What is being asked >> Send back exactly the lines from the opening line of the records below through the one with "12), M_slate, shelter)".
━━ Extracted information
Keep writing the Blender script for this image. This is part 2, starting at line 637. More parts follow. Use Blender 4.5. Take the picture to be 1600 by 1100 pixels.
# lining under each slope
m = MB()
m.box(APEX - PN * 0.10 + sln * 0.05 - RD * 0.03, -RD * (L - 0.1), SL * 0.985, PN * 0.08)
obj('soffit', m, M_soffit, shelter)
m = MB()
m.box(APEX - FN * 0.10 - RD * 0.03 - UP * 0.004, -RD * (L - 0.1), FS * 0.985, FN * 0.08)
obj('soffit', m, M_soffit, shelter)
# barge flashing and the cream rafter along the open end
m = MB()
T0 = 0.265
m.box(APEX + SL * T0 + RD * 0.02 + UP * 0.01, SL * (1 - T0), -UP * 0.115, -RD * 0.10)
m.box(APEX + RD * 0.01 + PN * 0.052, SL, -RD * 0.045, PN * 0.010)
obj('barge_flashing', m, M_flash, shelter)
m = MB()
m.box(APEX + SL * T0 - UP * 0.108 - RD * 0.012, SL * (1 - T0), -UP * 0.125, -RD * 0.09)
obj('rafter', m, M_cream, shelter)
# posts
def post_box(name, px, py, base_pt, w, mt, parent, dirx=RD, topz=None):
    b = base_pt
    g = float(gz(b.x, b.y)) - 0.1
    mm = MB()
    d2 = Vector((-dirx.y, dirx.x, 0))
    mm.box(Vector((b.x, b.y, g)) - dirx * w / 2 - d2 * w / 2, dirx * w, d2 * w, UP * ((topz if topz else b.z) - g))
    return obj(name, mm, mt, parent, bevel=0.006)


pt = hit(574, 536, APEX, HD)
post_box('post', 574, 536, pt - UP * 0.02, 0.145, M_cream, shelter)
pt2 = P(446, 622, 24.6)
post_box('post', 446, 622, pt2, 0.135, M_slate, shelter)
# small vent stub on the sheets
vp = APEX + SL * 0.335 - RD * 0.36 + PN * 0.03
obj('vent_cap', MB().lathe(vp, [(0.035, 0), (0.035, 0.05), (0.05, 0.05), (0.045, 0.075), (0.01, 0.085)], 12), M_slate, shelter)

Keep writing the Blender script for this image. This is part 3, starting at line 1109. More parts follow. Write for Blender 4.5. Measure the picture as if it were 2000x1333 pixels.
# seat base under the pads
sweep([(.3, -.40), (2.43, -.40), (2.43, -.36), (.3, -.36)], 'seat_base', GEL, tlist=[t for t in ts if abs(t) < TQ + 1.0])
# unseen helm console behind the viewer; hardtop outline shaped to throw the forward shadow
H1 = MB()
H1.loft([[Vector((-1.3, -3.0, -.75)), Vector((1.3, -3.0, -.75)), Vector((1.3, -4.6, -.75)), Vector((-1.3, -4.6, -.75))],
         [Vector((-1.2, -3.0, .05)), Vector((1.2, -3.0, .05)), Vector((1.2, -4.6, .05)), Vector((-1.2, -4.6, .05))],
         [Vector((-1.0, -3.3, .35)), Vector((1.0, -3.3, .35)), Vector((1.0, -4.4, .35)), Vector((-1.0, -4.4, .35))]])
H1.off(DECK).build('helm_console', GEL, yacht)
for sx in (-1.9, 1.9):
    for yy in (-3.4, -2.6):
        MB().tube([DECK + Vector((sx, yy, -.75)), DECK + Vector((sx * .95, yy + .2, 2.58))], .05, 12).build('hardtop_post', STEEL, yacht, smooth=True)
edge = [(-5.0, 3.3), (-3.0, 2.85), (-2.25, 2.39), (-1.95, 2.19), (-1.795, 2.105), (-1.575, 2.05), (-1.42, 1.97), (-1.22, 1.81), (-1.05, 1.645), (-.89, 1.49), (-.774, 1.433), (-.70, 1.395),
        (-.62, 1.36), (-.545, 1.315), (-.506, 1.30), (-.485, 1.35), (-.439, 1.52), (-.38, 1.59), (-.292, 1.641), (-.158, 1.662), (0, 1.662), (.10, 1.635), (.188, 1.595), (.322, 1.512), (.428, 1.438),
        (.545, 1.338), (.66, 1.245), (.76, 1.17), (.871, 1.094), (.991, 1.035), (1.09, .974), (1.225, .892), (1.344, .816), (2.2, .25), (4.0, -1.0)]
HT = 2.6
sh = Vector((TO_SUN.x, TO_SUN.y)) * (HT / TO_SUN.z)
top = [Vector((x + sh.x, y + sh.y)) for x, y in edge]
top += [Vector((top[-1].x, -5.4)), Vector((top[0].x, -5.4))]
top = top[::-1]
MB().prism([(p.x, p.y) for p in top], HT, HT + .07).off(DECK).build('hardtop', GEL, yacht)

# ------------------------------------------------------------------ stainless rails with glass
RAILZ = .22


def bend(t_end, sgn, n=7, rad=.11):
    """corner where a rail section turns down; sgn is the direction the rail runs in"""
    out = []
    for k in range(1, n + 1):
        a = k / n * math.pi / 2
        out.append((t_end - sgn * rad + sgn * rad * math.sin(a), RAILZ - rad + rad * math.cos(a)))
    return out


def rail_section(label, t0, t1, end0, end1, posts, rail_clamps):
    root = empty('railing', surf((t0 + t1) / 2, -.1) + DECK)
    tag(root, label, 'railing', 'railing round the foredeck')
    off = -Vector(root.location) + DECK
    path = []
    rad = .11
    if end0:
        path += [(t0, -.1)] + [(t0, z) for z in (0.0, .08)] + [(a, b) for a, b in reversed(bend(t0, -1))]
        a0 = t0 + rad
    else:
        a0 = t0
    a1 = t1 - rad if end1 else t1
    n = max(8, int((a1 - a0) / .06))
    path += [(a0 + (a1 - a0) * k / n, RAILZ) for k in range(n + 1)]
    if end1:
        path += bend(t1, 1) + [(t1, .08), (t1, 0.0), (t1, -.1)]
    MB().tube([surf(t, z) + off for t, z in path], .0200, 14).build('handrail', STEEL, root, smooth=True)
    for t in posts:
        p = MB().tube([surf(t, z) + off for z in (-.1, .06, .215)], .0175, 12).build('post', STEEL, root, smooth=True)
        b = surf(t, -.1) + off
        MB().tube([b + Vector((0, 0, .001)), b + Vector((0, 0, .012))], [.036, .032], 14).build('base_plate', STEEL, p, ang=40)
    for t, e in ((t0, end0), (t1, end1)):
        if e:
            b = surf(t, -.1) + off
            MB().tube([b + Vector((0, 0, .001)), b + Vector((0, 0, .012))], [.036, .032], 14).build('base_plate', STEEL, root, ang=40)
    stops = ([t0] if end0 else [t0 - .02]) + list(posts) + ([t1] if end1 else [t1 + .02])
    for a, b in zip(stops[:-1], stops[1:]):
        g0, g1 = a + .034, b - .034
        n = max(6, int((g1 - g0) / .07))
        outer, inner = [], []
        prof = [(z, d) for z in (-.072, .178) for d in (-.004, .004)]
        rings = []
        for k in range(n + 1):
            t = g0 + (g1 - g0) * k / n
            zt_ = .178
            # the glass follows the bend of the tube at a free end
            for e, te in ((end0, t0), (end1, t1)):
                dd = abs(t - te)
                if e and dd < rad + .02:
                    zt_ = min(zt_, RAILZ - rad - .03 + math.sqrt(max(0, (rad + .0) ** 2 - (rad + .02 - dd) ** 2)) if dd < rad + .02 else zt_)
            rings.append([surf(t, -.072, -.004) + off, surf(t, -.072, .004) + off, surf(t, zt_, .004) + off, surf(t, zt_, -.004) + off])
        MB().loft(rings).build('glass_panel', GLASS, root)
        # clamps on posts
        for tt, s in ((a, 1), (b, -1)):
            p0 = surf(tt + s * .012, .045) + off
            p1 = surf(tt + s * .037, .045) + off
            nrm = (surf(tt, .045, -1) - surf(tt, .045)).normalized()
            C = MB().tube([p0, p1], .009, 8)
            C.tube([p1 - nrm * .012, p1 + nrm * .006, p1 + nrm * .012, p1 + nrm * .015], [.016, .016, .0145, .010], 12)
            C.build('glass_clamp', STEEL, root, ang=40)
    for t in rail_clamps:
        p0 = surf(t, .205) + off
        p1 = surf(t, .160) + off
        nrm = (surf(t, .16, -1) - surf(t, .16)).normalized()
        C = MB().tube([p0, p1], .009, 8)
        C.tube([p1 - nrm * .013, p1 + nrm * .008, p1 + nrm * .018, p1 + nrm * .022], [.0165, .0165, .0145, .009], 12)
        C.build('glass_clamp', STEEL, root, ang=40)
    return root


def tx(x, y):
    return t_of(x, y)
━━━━
Solution for this exercise >>
Keep writing the Blender script for this image. This is part 2, starting at line 637. More parts follow. Use Blender 4.5. Take the picture to be 1600 by 1100 pixels.
# lining under each slope
m = MB()
m.box(APEX - PN * 0.10 + sln * 0.05 - RD * 0.03, -RD * (L - 0.1), SL * 0.985, PN * 0.08)
obj('soffit', m, M_soffit, shelter)
m = MB()
m.box(APEX - FN * 0.10 - RD * 0.03 - UP * 0.004, -RD * (L - 0.1), FS * 0.985, FN * 0.08)
obj('soffit', m, M_soffit, shelter)
# barge flashing and the cream rafter along the open end
m = MB()
T0 = 0.265
m.box(APEX + SL * T0 + RD * 0.02 + UP * 0.01, SL * (1 - T0), -UP * 0.115, -RD * 0.10)
m.box(APEX + RD * 0.01 + PN * 0.052, SL, -RD * 0.045, PN * 0.010)
obj('barge_flashing', m, M_flash, shelter)
m = MB()
m.box(APEX + SL * T0 - UP * 0.108 - RD * 0.012, SL * (1 - T0), -UP * 0.125, -RD * 0.09)
obj('rafter', m, M_cream, shelter)
# posts
def post_box(name, px, py, base_pt, w, mt, parent, dirx=RD, topz=None):
    b = base_pt
    g = float(gz(b.x, b.y)) - 0.1
    mm = MB()
    d2 = Vector((-dirx.y, dirx.x, 0))
    mm.box(Vector((b.x, b.y, g)) - dirx * w / 2 - d2 * w / 2, dirx * w, d2 * w, UP * ((topz if topz else b.z) - g))
    return obj(name, mm, mt, parent, bevel=0.006)


pt = hit(574, 536, APEX, HD)
post_box('post', 574, 536, pt - UP * 0.02, 0.145, M_cream, shelter)
pt2 = P(446, 622, 24.6)
post_box('post', 446, 622, pt2, 0.135, M_slate, shelter)
# small vent stub on the sheets
vp = APEX + SL * 0.335 - RD * 0.36 + PN * 0.03
obj('vent_cap', MB().lathe(vp, [(0.035, 0), (0.035, 0.05), (0.05, 0.05), (0.045, 0.075), (0.01, 0.085)], 12), M_slate, shelter)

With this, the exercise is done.